§ **PROBLEM STATEMENT**: Skip the images and copy each record exactly as written.

§ **RECORDS PROVIDED**:
◇ ◇ ◇ ◇
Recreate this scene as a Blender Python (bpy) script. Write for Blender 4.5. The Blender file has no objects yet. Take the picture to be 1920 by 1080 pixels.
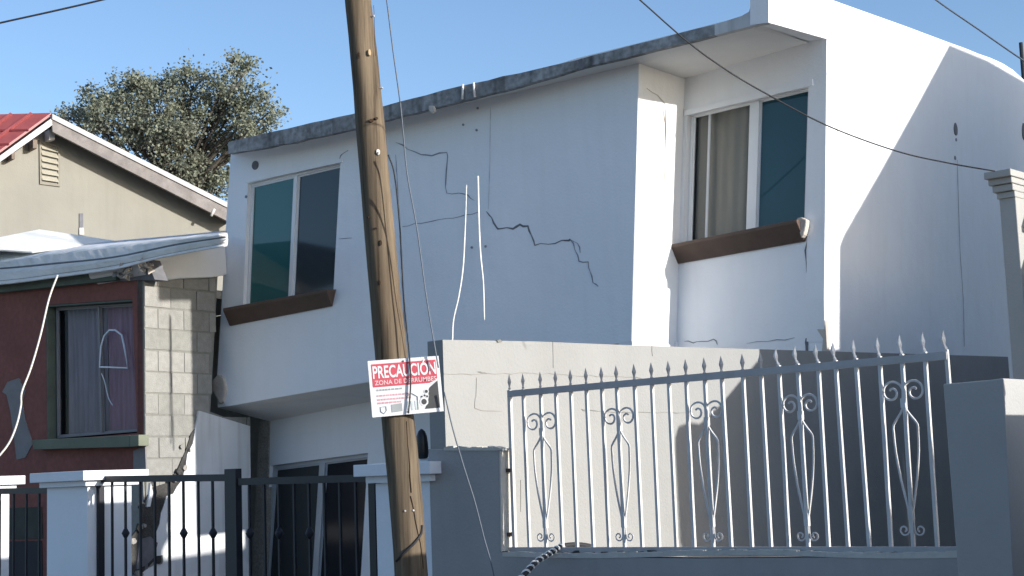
import bpy, bmesh, math, random
from mathutils import Vector, Matrix
from mathutils.geometry import tessellate_polygon
rnd = random.Random(7)
S = bpy.context.scene
V = Vector
R_ = math.radians

# ------------------------------------------------------------------ camera
FPX = 2830.0
PITCH, ROLL = R_(7.13), R_(2.1)
fwd = V((0, math.cos(PITCH), math.sin(PITCH)))
r0, u0 = V((1, 0, 0)), V((0, -math.sin(PITCH), math.cos(PITCH)))
rgt = r0 * math.cos(ROLL) - u0 * math.sin(ROLL)
upv = u0 * math.cos(ROLL) + r0 * math.sin(ROLL)
EYE = V((0, 0, 1.6))
cd = bpy.data.cameras.new('camera'); cam = bpy.data.objects.new('camera', cd)
S.collection.objects.link(cam); S.camera = cam
cd.sensor_width = 36; cd.lens = 36 * FPX / 1920; cd.clip_end = 1500; cd.clip_start = .05
m = Matrix((rgt, upv, -fwd)).transposed().to_4x4(); m.translation = EYE
cam.matrix_world = m

# ------------------------------------------------------------------ light
SUN_AZ, SUN_EL = R_(120.5), R_(14)
world = bpy.data.worlds.new("World"); S.world = world; world.use_nodes = True
nt = world.node_tree
sky = nt.nodes.new('ShaderNodeTexSky'); sky.sky_type = 'NISHITA'; sky.sun_disc = False
sky.sun_elevation = SUN_EL; sky.sun_rotation = SUN_AZ
sky.air_density = 0.82; sky.dust_density = 0.9; sky.ozone_density = 2.3; sky.altitude = 0
bg = nt.nodes['Background']; bg.inputs[1].default_value = 0.132
nt.links.new(sky.outputs[0], bg.inputs[0])
sl = bpy.data.lights.new('sun', 'SUN'); sl.energy = 3.4; sl.angle = R_(.5); sl.color = (1, .965, .91)
so = bpy.data.objects.new('sun', sl); S.collection.objects.link(so)
SUN = V((math.sin(SUN_AZ) * math.cos(SUN_EL), math.cos(SUN_AZ) * math.cos(SUN_EL), math.sin(SUN_EL)))
so.rotation_euler = SUN.to_track_quat('Z', 'Y').to_euler(); so.location = (20, -10, 30)
S.view_settings.view_transform = 'Standard'; S.view_settings.look = 'None'
S.view_settings.gamma = 1; S.view_settings.use_curve_mapping = False
S.view_settings.exposure = 0.88

# ------------------------------------------------------------------ survey: walls are vertical planes measured from the photograph
def ray(x, y): return fwd * FPX + rgt * (x - 960) - upv * (y - 540)
def at(x, y, Y):
    d = ray(x, y); return EYE + d * (Y / d.y)
def level_dir(xv):
    y = 540 + (fwd.z * FPX + rgt.z * (xv - 960)) / upv.z
    d = ray(xv, y); return V((d.x, d.y, 0)).normalized()
class Plane:
    """vertical plane through P, running along a; n points out of the wall"""
    def __init__(s, P, a): s.P = V(P); s.a = V((a[0], a[1], 0)); s.n = V((a[1], -a[0], 0))
    def p(s, x, y):
        d = ray(x, y); return EYE + d * ((s.P - EYE).dot(s.n) / d.dot(s.n))
    def ps(s, *q): return [s.p(x, y) for x, y in q]
    def off(s, d):
        q = Plane(s.P + s.n * d, s.a); q.n = s.n; return q
    def lean(s, foot):
        s.n = s.a.cross(V(foot) - s.P).normalized()
        if s.n.x < 0: s.n = -s.n
        return s
    def q(s, a, z): return V((s.P.x, s.P.y, 0)) + s.a * a + V((0, 0, z))
    def loc(s, P): return (V(P) - s.P).dot(s.a), P[2]
hu = -level_dir(-3000); fu = -level_dir(-2200)
hv = V((-hu.y, hu.x, 0)); fv = V((-fu.y, fu.x, 0))
Z = V((0, 0, 1))

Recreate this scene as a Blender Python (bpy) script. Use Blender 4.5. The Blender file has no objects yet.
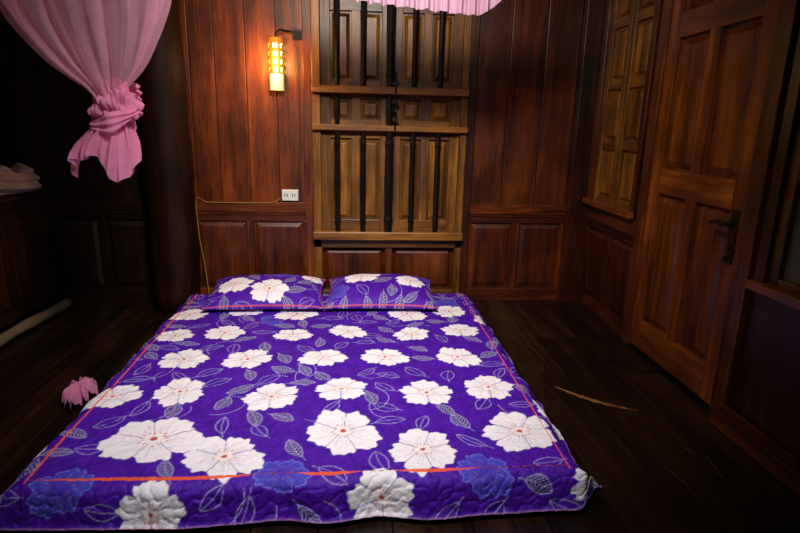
◇ ◇ ◇ ◇
§ **COMPLETE RESPONSE**:
Recreate this scene as a Blender Python (bpy) script. Write for Blender 4.5. The Blender file has no objects yet. Take the picture to be 1920 by 1080 pixels.
import bpy, bmesh, math, random
from mathutils import Vector, Matrix
from mathutils.geometry import tessellate_polygon
rnd = random.Random(7)
S = bpy.context.scene
V = Vector
R_ = math.radians

# ------------------------------------------------------------------ camera
FPX = 2830.0
PITCH, ROLL = R_(7.13), R_(2.1)
fwd = V((0, math.cos(PITCH), math.sin(PITCH)))
r0, u0 = V((1, 0, 0)), V((0, -math.sin(PITCH), math.cos(PITCH)))
rgt = r0 * math.cos(ROLL) - u0 * math.sin(ROLL)
upv = u0 * math.cos(ROLL) + r0 * math.sin(ROLL)
EYE = V((0, 0, 1.6))
cd = bpy.data.cameras.new('camera'); cam = bpy.data.objects.new('camera', cd)
S.collection.objects.link(cam); S.camera = cam
cd.sensor_width = 36; cd.lens = 36 * FPX / 1920; cd.clip_end = 1500; cd.clip_start = .05
m = Matrix((rgt, upv, -fwd)).transposed().to_4x4(); m.translation = EYE
cam.matrix_world = m

# ------------------------------------------------------------------ light
SUN_AZ, SUN_EL = R_(120.5), R_(14)
world = bpy.data.worlds.new("World"); S.world = world; world.use_nodes = True
nt = world.node_tree
sky = nt.nodes.new('ShaderNodeTexSky'); sky.sky_type = 'NISHITA'; sky.sun_disc = False
sky.sun_elevation = SUN_EL; sky.sun_rotation = SUN_AZ
sky.air_density = 0.82; sky.dust_density = 0.9; sky.ozone_density = 2.3; sky.altitude = 0
bg = nt.nodes['Background']; bg.inputs[1].default_value = 0.132
nt.links.new(sky.outputs[0], bg.inputs[0])
sl = bpy.data.lights.new('sun', 'SUN'); sl.energy = 3.4; sl.angle = R_(.5); sl.color = (1, .965, .91)
so = bpy.data.objects.new('sun', sl); S.collection.objects.link(so)
SUN = V((math.sin(SUN_AZ) * math.cos(SUN_EL), math.cos(SUN_AZ) * math.cos(SUN_EL), math.sin(SUN_EL)))
so.rotation_euler = SUN.to_track_quat('Z', 'Y').to_euler(); so.location = (20, -10, 30)
S.view_settings.view_transform = 'Standard'; S.view_settings.look = 'None'
S.view_settings.gamma = 1; S.view_settings.use_curve_mapping = False
S.view_settings.exposure = 0.88

# ------------------------------------------------------------------ survey: walls are vertical planes measured from the photograph
def ray(x, y): return fwd * FPX + rgt * (x - 960) - upv * (y - 540)
def at(x, y, Y):
    d = ray(x, y); return EYE + d * (Y / d.y)
def level_dir(xv):
    y = 540 + (fwd.z * FPX + rgt.z * (xv - 960)) / upv.z
    d = ray(xv, y); return V((d.x, d.y, 0)).normalized()
class Plane:
    """vertical plane through P, running along a; n points out of the wall"""
    def __init__(s, P, a): s.P = V(P); s.a = V((a[0], a[1], 0)); s.n = V((a[1], -a[0], 0))
    def p(s, x, y):
        d = ray(x, y); return EYE + d * ((s.P - EYE).dot(s.n) / d.dot(s.n))
    def ps(s, *q): return [s.p(x, y) for x, y in q]
    def off(s, d):
        q = Plane(s.P + s.n * d, s.a); q.n = s.n; return q
    def lean(s, foot):
        s.n = s.a.cross(V(foot) - s.P).normalized()
        if s.n.x < 0: s.n = -s.n
        return s
    def q(s, a, z): return V((s.P.x, s.P.y, 0)) + s.a * a + V((0, 0, z))
    def loc(s, P): return (V(P) - s.P).dot(s.a), P[2]
hu = -level_dir(-3000); fu = -level_dir(-2200)
hv = V((-hu.y, hu.x, 0)); fv = V((-fu.y, fu.x, 0))
Z = V((0, 0, 1))

Recreate this scene as a Blender Python (bpy) script. Use Blender 4.5. The Blender file has no objects yet.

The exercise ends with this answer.